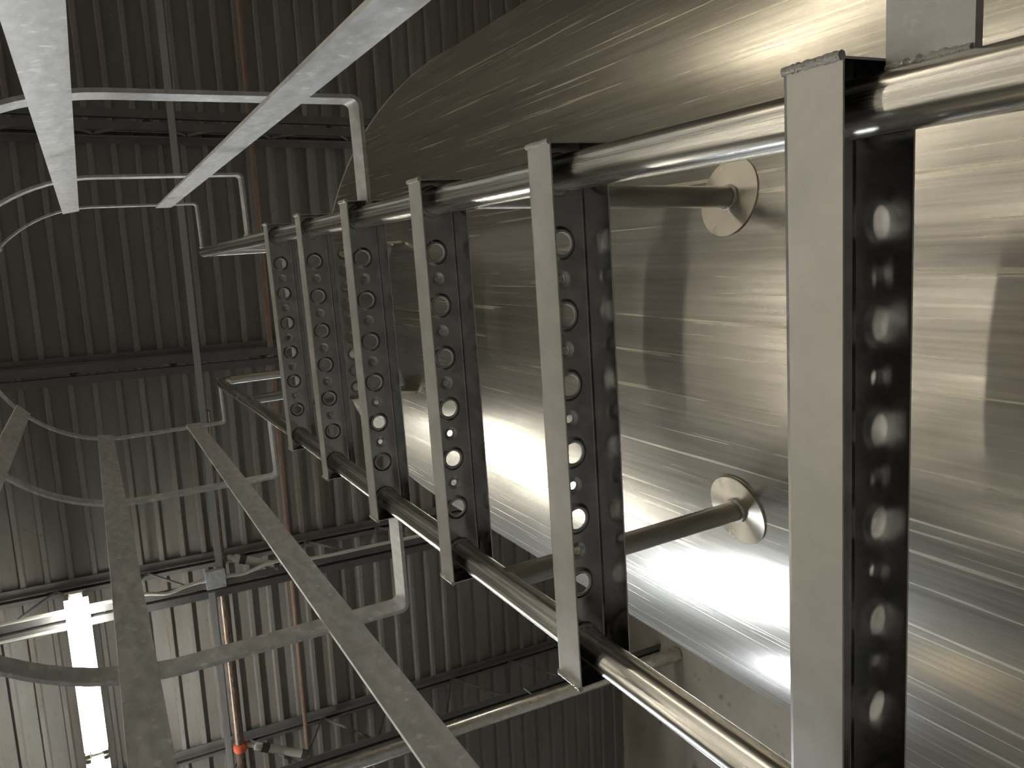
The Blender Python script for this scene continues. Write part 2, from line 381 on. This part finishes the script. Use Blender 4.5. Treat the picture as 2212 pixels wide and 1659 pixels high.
# ------------------------------------------------------------------ tank
TX, TY, TR = .003, 1.392, 1.011
TOP = 2.80
tank = thing('tank', 'large upright stainless steel tank behind the ladder', 'tank', (TX, TY, FLOOR))
def lathe(prof, n=160):
    v = [(r * math.cos(2 * PI * j / n), r * math.sin(2 * PI * j / n), z) for r, z in prof for j in range(n)]
    f = [(i * n + j, i * n + (j + 1) % n, (i + 1) * n + (j + 1) % n, (i + 1) * n + j) for i in range(len(prof) - 1) for j in range(n)]
    return v, f
H = TOP - FLOOR
v, f = lathe([(TR, 0), (TR, H)]); MB().add(v, f).build('shell', M['tank'], tank, True)
pr = [(TR, H)] + [(TR - .07 + .07 * math.cos(a), H + .07 * math.sin(a)) for a in [PI / 2 * .85 * i / 8 for i in range(1, 9)]]
r0, z0 = pr[-1]
pr += [(r0 * (1 - i / 8), z0 + .12 * (1 - (1 - i / 8) ** 2)) for i in range(1, 8)] + [(.001, z0 + .12)]
v, f = lathe(pr); MB().add(v, f).build('top_head', M['tank'], tank, True)
v, f = lathe([(TR - .001, H - .004), (TR + .0015, H - .002), (TR + .0015, H + .002), (TR - .001, H + .004)]); MB().add(v, f).build('head_seam_weld', M['weld'], tank, True)

# ------------------------------------------------------------------ caged ladder
S = 0.3048; WID = .5124; HF = .0427; DP = .0596; RX = .232; RY = .030; RR = .0167
lad = thing('caged_ladder', 'stainless ladder with perforated channel rungs, safety cage and handrails fixed to the tank', 'ladder', (0, 0, FLOOR))
LZ = -FLOOR
def L(z): return z + LZ                 # ladder-local height

def rung_mesh():
    """channel rung, open below: web with a row of formed holes, two flanges, closed ends; z = 0 is the top"""
    mb = MB(); hw, hy = .0169, DP / 2 - .004; yc = DP / 2
    for k in range(11):
        xc = -.169 + .0338 * k; big = k % 2 == 0
        rh, dz, ro = (.0102, -.0035, .0162) if big else (.0044, .0014, .0095)
        ang = sorted({round(2 * PI * i / 24, 6) for i in range(24)} | {round(math.atan2(sy * hy, sx * hw) % (2 * PI), 6) for sx in (-1, 1) for sy in (-1, 1)})
        n = len(ang); v = []
        for r, z in ((rh, dz), (rh + (ro - rh) * .35, dz * .85), (rh + (ro - rh) * .7, dz * .25), (ro, 0)):
            v += [(xc + r * math.cos(a), yc + r * math.sin(a), z) for a in ang]
        for a in ang:
            c, s_ = math.cos(a), math.sin(a); q = min(hw / max(abs(c), 1e-9), hy / max(abs(s_), 1e-9))
            v.append((xc + q * c, yc + q * s_, 0))
        f = [(l * n + i, l * n + (i + 1) % n, (l + 1) * n + (i + 1) % n, (l + 1) * n + i) for l in range(4) for i in range(n)]
        mb.add(v, f, (0, 0, 1), 3 * n)
    X0 = .169 + hw; XE = WID / 2
    ya, yb = yc - hy, yc + hy
    for s in (-1, 1): mb.add([(s * X0, ya, 0), (s * XE, ya, 0), (s * XE, yb, 0), (s * X0, yb, 0)], [(0, 1, 2, 3)], (0, 0, 1))
    # rounded bends and flanges (profile swept along x)
    for sgn in (0, 1):
        pr = [(ya, 0), (ya - .0028, -.0008), (ya - .0040, -.004), (ya - .0040, -HF)]
        if sgn: pr = [(DP - y, z) for y, z in pr]
        v = [(-XE, y, z) for y, z in pr] + [(XE, y, z) for y, z in pr]
        mb.add(v, [(i, i + 1, 5 + i, 4 + i) for i in range(3)], (0, 1 if sgn else -1, 0), 2)
    for s in (-1, 1): mb.add([(s * XE, 0, -HF), (s * XE, DP, -HF), (s * XE, DP, 0), (s * XE, 0, 0)], [(0, 1, 2, 3)], (s, 0, 0))
    me = mb.mesh('rung', M['rung'], True, 28, False); me.materials.append(M['rung_in'])
    for p in me.polygons:
        zs = [me.vertices[i].co.z for i in p.vertices]
        if max(map(abs, zs)) < 1e-6 or min(zs) < -.02 or (len(zs) == 4 and p.area > 1e-4): p.use_smooth = False
    return me
rm = rung_mesh()
wb = {}
for s in (-1, 1):
    p = [(s * (WID / 2 + .0005), .0005, -.001 - (HF - .002) * i / 22) for i in range(23)]
    wb[s] = MB().tube(p, .0026, 8, True, .22).mesh('weld_bead', M['weld'], True, 60)
rail_ring = MB().tube([(.0175 * math.cos(2 * PI * i / 40), .0175 * math.sin(2 * PI * i / 40), 0) for i in range(41)], .0022, 8, False, .2).mesh('weld_ring', M['weld'], True, 60)
for k in range(-4, 7):
    r = link('rung', rm, lad, (0, 0, L(k * S)))
    so = r.modifiers.new('thickness', 'SOLIDIFY'); so.thickness = .0020; so.offset = -1; so.material_offset = 1
    for s in (-1, 1):
        link('weld_bead', wb[s], r)
        link('weld_ring', rail_ring, r, (s * RX, RY, -.005))
# rails: up past the top rung, then bent back over the tank as handrails
def rail(s):
    x = s * RX; zt = 3.150; br = .06; xt = .229 if s > 0 else -.256
    p = [(x, RY, L(FLOOR)), (x, RY, L(0)), (x, RY, L(1.9)), (x * .75 + xt * .25, RY, L(2.2)), (xt, RY, L(zt - br))]
    q = [(xt, RY, L(zt - br - .02))] + [(xt, RY + br - br * math.cos(a), L(zt - br + br * math.sin(a))) for a in [PI / 2 * i / 8 for i in range(1, 9)]]
    ye = 1.0
    q += [(xt, RY + br + .1, L(zt)), (xt, ye - br, L(zt))]
    q += [(xt, ye - br + br * math.sin(a), L(zt - br + br * math.cos(a))) for a in [PI / 2 * i / 8 for i in range(1, 9)]]
    q += [(xt, ye, L(2.93))]
    o = MB().tube(p, RR, 32).build('rail', M['rail'], lad, True)
    MB().tube(q, RR, 32).build('handrail', M['handrail'], lad, True)
    MB().box(x - .045, x + .045, RY - .045, RY + .045, 0, .008).build('foot_plate', M['rung'], o)
    for z in (2.62,): xm = x + (xt - x) * (.25 + .75 * (z - 2.2) / .89); MB().tube([(xm, RY, L(z)), (xm, RY, L(z + .006))], RR + .0006, 32).build('joint_weld', M['weld'], o, True)
for s in (-1, 1): rail(s)
# stand-off brackets to the tank with round pads
def pad_mesh():
    n = 40; rad = .052; v = []; f = []
    return MB().tube([(0, 0, 0), (0, -.0022, 0)], rad, n).mesh('pad', M['pad'], True, 30)
pm = pad_mesh()
for z in (.783, 2.43):
    for s in (-1, 1):
        xs, xe = s * .228, s * .218 - .003
        ysurf = TY - math.sqrt(TR ** 2 - (xe - TX) ** 2)
        o = MB().tube([(xs, RY, L(z)), (xe, ysurf + .004, L(z))], .0142, 24).build('standoff_bracket', M['bracket'], lad, True)
        p = link('pad', pm, o, (xe, ysurf + .0006, L(z))); p.rotation_euler = (0, 0, math.asin((xe - TX) / TR))
        wr = link('weld_ring', MB().tube([(.0152 * math.cos(2 * PI * i / 36), 0, .0152 * math.sin(2 * PI * i / 36)) for i in range(37)], .0028, 8, False, .3).mesh('weld_ring', M['weld'], True, 60), o, (xe, ysurf - .003, L(z)))
        wr.rotation_euler = (0, 0, math.asin((xe - TX) / TR))
# landing plate between the ladder and the tank
def landing_mesh():
    mb = MB(); y0, y1 = .098, .392; X = .2145; yc = .266; pit = .0465; hw = pit / 2; hy = .042
    for k in range(9):
        xc = (k - 4) * pit; rh, ro, dz = .0115, .0185, .0035
        ang = sorted({round(2 * PI * i / 20, 6) for i in range(20)} | {round(math.atan2(sy * hy, sx * hw) % (2 * PI), 6) for sx in (-1, 1) for sy in (-1, 1)})
        n = len(ang); v = []
        for r, z in ((rh, dz), (rh + .003, dz * .8), (ro, 0)): v += [(xc + r * math.cos(a), yc + r * math.sin(a), z) for a in ang]
        for a in ang:
            c, s_ = math.cos(a), math.sin(a); q = min(hw / max(abs(c), 1e-9), hy / max(abs(s_), 1e-9)); v.append((xc + q * c, yc + q * s_, 0))
        mb.add(v, [(l * n + i, l * n + (i + 1) % n, (l + 1) * n + (i + 1) % n, (l + 1) * n + i) for l in range(3) for i in range(n)], (0, 0, 1), 2 * n)
    XH = 4.5 * pit
    mb.add([(-X, y0, 0), (X, y0, 0), (X, yc - hy, 0), (-X, yc - hy, 0)], [(0, 1, 2, 3)], (0, 0, 1))
    mb.add([(-X, yc + hy, 0), (X, yc + hy, 0), (X, y1, 0), (-X, y1, 0)], [(0, 1, 2, 3)], (0, 0, 1))
    for s in (-1, 1): mb.add([(s * XH, yc - hy, 0), (s * X, yc - hy, 0), (s * X, yc + hy, 0), (s * XH, yc + hy, 0)], [(0, 1, 2, 3)], (0, 0, 1))
    mb.add([(-X, y0, 0), (X, y0, 0), (X, y0, -.043), (-X, y0, -.043)], [(0, 1, 2, 3)], (0, -1, 0))
    for s in (-1, 1): mb.add([(s * X, y0, 0), (s * X, y1, 0), (s * X, y1, -.043), (s * X, y0, -.043)], [(0, 1, 2, 3)], (s, 0, 0))
    me = mb.mesh('landing_plate', M['rung'], True, 28, False); me.materials.append(M['rung_in'])
    for p in me.polygons:
        zs = [me.vertices[i].co.z for i in p.vertices]
        if max(map(abs, zs)) < 1e-6 or min(zs) < -.02 or (len(zs) == 4 and p.area > 1e-4): p.use_smooth = False
    return me
lp = link('landing_plate', landing_mesh(), lad, (0, 0, L(2.134)))
so = lp.modifiers.new('thickness', 'SOLIDIFY'); so.thickness = .003; so.offset = -1; so.material_offset = 1
for s in (-1, 1):
    g = MB(); x0 = s * .205
    g.add([(x0 - .003, .30, -.003), (x0 - .003, .408, -.003), (x0 - .003, .404, -.115), (x0 - .003, .395, -.115), (x0 + .003, .30, -.003), (x0 + .003, .408, -.003), (x0 + .003, .404, -.115), (x0 + .003, .395, -.115)],
          [(0, 1, 2, 3), (4, 7, 6, 5), (0, 4, 5, 1), (1, 5, 6, 2), (2, 6, 7, 3), (3, 7, 4, 0)]).build('gusset', M['pad'], lp)
    MB().tube([(x0, .404 - .0002 * i, -.003 - .0055 * i) for i in range(20)], .004, 8, True, .3).build('weld_bead', M['weld'], lp, True, 60)
# safety cage
CX = -.004; CR = .412; CY = -.31; TH = .006
def hoop_path():
    c = .013
    p = [(CX + .2490 - CX, .034), (CX + CR - c, .034)] + arc((CX + CR - c, .034 - c), c, 90, 0, 6)[1:]
    p += [(CX + CR, -.05), (CX + CR, -.15), (CX + CR, -.25)] + arc((CX, CY), CR, 0, -180, 48)
    p += [(CX - CR, -.25), (CX - CR, -.15), (CX - CR, -.05)] + arc((CX - CR + c, .034 - c), c, 180, 90, 6) + [(-.2490, .034)]
    return p
hm = MB().ribbon(hoop_path(), TH, -.025, .025).mesh('hoop', M['cage'], True, 40)
for z in (.235, 1.193, 2.213, 3.160):
    h = link('hoop', hm, lad, (0, 0, L(z)))
    for s in (-1, 1):
        MB().tube([(s * .2495, .031, -.024 + .0024 * i) for i in range(21)], .003, 8, True, .3).build('weld_bead', M['weld'], h, True, 60)
def strap(x, y, rz):
    st = MB().box(-.026, .026, -.003, .003, L(.19), L(3.184)).build('strap', M['cage'], lad)
    st.location = (x, y, 0); st.rotation_euler = (0, 0, rz)
ri = CR - TH - .0005
for s in (-1, 1):
    strap(CX + s * ri, -.077, PI / 2)
    for a in (9.5, 49):
        A = math.radians(a); strap(CX + s * ri * math.cos(A), CY - ri * math.sin(A), PI / 2 - s * A)
strap(CX, CY - ri, 0)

_ _ _

_Given request_
Look at the listing and set down only the lines from its start through the line with "def L(z): return", word for word and without pictures.

_Written solution_
The Blender Python script for this scene continues. Write part 2, from line 381 on. This part finishes the script. Use Blender 4.5. Treat the picture as 2212 pixels wide and 1659 pixels high.
# ------------------------------------------------------------------ tank
TX, TY, TR = .003, 1.392, 1.011
TOP = 2.80
tank = thing('tank', 'large upright stainless steel tank behind the ladder', 'tank', (TX, TY, FLOOR))
def lathe(prof, n=160):
    v = [(r * math.cos(2 * PI * j / n), r * math.sin(2 * PI * j / n), z) for r, z in prof for j in range(n)]
    f = [(i * n + j, i * n + (j + 1) % n, (i + 1) * n + (j + 1) % n, (i + 1) * n + j) for i in range(len(prof) - 1) for j in range(n)]
    return v, f
H = TOP - FLOOR
v, f = lathe([(TR, 0), (TR, H)]); MB().add(v, f).build('shell', M['tank'], tank, True)
pr = [(TR, H)] + [(TR - .07 + .07 * math.cos(a), H + .07 * math.sin(a)) for a in [PI / 2 * .85 * i / 8 for i in range(1, 9)]]
r0, z0 = pr[-1]
pr += [(r0 * (1 - i / 8), z0 + .12 * (1 - (1 - i / 8) ** 2)) for i in range(1, 8)] + [(.001, z0 + .12)]
v, f = lathe(pr); MB().add(v, f).build('top_head', M['tank'], tank, True)
v, f = lathe([(TR - .001, H - .004), (TR + .0015, H - .002), (TR + .0015, H + .002), (TR - .001, H + .004)]); MB().add(v, f).build('head_seam_weld', M['weld'], tank, True)

# ------------------------------------------------------------------ caged ladder
S = 0.3048; WID = .5124; HF = .0427; DP = .0596; RX = .232; RY = .030; RR = .0167
lad = thing('caged_ladder', 'stainless ladder with perforated channel rungs, safety cage and handrails fixed to the tank', 'ladder', (0, 0, FLOOR))
LZ = -FLOOR
def L(z): return z + LZ                 # ladder-local height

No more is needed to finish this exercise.